Obama also visited Cuba earlier this year, marking the first time a U.S. president had stepped foot in Cuba since Calvin Coolidge did in 1928.

At the time of Obama's announcement, national security adviser Susan Rice was asked whether a new administration would be able to alter the new rules, to which she said: "It would be profoundly unwise and counterproductive to turn back the clock."

Roll back

But during that September campaign stop, Trump said he would roll back Obama's executive orders unless Cuba met his demands, which included "religious and political freedom for the Cuban people and the freeing of political prisoners."

As a sign of what may happen under Trump's leadership, John Kavulich, a Trump transition adviser and president of the U.S.-Cuba Trade and Economic Council, said it would be easy for a Trump administration to eliminate the flights to Cuba, calling them "an additional measure of normalcy in an anything-but-normal" relationship.

"Individuals associated with the president-elect, both officially and unofficially, will not be enthusiastic about the resumption of the flights; they will view each flight as a satchel of United States currency traveling on a one-way journey to Cuba with no meaningful measurable return other than to perpetuate abhorrent commercial, economic and political systems," he said.

'Very weak agreement'

During an interview in October with a local CBS-TV affiliate in Miami, Trump called the Obama administration's Cuba deal a "very weak agreement," but said he would like to have some sort of a deal and he would do "whatever you have to do to get a strong agreement."

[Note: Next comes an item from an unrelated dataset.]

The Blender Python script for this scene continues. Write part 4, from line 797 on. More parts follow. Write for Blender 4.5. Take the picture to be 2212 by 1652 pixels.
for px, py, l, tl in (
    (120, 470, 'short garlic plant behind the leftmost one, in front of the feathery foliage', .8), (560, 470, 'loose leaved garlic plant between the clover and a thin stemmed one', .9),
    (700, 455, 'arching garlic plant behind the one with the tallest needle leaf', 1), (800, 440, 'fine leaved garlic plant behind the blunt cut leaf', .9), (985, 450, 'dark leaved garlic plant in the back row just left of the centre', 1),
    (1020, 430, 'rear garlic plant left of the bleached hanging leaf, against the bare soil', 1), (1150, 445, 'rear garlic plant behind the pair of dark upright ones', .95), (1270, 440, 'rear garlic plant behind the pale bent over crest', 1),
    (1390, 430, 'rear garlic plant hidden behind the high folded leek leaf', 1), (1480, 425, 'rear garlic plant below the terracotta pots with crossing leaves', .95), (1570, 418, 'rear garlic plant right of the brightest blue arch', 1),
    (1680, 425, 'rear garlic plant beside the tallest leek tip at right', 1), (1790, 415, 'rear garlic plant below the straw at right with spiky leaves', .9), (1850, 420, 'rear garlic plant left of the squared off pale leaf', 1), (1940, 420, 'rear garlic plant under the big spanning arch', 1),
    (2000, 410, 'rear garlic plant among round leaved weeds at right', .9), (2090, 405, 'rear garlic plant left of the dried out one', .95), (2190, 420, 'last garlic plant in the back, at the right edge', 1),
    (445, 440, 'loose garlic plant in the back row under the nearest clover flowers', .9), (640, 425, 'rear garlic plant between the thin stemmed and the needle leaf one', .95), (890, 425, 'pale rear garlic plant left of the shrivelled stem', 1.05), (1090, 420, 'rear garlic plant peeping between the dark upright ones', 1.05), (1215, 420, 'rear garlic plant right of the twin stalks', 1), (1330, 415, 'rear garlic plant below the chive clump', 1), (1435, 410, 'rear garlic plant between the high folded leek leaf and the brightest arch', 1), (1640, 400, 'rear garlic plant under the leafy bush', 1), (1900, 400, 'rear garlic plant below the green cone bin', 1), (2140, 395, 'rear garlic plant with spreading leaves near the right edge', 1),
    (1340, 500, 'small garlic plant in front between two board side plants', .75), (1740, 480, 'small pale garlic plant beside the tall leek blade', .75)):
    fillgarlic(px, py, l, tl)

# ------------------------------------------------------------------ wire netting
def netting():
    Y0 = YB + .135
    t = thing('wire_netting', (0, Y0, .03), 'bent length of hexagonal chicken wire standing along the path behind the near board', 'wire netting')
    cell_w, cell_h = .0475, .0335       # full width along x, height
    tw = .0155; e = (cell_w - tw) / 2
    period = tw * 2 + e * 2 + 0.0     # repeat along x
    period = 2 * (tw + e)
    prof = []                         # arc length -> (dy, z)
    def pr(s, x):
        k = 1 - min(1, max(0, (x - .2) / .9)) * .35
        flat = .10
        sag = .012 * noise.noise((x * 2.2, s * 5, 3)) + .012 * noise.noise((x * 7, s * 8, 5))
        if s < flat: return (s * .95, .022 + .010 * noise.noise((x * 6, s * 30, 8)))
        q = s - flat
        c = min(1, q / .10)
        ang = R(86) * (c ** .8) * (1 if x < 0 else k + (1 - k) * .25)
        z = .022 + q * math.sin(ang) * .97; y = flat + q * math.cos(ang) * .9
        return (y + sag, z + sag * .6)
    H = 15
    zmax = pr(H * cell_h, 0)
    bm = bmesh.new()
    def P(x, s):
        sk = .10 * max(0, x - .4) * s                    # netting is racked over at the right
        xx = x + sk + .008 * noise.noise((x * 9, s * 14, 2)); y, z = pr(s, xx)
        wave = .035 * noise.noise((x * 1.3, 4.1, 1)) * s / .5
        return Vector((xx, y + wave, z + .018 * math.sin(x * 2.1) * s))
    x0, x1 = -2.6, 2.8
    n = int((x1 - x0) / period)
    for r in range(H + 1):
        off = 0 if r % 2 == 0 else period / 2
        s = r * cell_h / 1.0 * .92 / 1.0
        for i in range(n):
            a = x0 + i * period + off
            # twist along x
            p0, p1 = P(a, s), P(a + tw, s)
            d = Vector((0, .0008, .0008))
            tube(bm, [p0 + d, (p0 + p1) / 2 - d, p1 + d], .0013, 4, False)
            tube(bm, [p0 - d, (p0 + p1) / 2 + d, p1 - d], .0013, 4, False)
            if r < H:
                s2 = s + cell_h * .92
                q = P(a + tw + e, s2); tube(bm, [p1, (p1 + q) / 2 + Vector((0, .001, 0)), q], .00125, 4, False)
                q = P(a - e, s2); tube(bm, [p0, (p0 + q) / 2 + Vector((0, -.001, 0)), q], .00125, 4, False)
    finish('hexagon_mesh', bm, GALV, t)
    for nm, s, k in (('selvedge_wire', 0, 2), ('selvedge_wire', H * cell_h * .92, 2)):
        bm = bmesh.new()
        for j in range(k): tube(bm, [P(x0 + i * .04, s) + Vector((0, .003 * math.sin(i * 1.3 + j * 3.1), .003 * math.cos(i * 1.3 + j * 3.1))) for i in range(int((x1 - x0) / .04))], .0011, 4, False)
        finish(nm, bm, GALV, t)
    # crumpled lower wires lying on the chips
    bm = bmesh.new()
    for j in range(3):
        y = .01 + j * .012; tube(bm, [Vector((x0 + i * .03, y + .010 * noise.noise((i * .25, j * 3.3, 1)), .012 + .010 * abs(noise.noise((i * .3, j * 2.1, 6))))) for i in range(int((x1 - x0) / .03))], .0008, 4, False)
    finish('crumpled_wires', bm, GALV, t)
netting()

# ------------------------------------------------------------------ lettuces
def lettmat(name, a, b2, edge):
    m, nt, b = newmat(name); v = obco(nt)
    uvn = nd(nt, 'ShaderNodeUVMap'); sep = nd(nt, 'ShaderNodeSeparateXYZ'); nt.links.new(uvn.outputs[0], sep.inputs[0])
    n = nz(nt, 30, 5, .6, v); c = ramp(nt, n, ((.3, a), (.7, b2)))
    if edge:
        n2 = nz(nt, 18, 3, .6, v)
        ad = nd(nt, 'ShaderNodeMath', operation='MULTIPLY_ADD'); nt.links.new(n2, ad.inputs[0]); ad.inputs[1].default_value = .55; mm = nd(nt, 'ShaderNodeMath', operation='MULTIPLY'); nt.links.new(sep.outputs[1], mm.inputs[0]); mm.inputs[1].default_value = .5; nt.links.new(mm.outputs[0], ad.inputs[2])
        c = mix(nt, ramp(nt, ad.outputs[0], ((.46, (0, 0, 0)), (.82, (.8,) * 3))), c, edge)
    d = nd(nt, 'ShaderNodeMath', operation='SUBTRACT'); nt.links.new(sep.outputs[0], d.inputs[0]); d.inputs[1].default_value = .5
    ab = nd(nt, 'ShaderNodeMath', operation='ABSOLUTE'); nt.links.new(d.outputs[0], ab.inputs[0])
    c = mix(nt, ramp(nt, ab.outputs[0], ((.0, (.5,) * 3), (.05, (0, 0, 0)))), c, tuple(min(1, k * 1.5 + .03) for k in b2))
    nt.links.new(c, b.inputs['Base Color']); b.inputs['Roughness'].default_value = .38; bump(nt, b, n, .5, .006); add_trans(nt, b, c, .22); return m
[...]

The reporter asked Trump if he would break off diplomatic relations with Cuba on his first day in office, and Trump repeated that he would "do whatever you have to get a strong agreement."

"And people want an agreement, I like the idea of an agreement, but it has to be a real agreement. So if you call that for negotiation purposes, whatever you have to do to make a great deal for the people of Cuba," Trump said.